Coumarin 343 dye and a Fe-complex, previously shown to be a proton reduction catalyst were co-adsorbed to NiO. We could show that excitation of the dye led to rapid (< 50 ns) reduction of the catalyst. This shows that lateral surface electron transfer is possible, so that co-adsorption is a feasible way to construct photocatalytic NiO electrodes for hydrogen production.

Reference

• Light-Driven Electron Transfer between a Photosensitizer and a Proton-Reducing Catalyst Co-adsorbed to NiO. James M. Gardner et al., J. Am. Chem. Soc. 2012, 134, 19322-19325.

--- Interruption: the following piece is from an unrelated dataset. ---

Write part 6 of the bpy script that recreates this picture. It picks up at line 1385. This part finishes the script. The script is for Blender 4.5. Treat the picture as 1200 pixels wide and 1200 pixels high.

A Ru-NMI dyad on NiO showed substantial improvement of photovoltaic device properties compared to the corresponding Ru dye. We could show that the appended NMI acceptor unit was reduced, which substantially reduced the rate of recombination with NiO(+) and at the same time increased the rate of dyad regeneration by the Co(dtb)33+ electrolyte.

Reference

• Ru-based donor–acceptor photosensitizer that retards charge recombination in a p-type dye-sensitized solar cell. Jonathan C. Freys, et al.Dalton Trans. 2012, 41, 13105-13111.

We showed that dye-NiO charge recombination occurs in the Amrcus normal region, in spite of a large expected driving force, based on the NiO valence band potential value. We propose that recombination instead occurs to intra-bandgap states, which may be one reason for the rapid recombination reaction.

Reference

• Ultrafast recombination for NiO sensitized with a series of perylene imide sensitizers exhibiting Marcus normal behavior. Amanda L. Smeigh, et al. Chem. Commun. 2012 48, 678 – 680.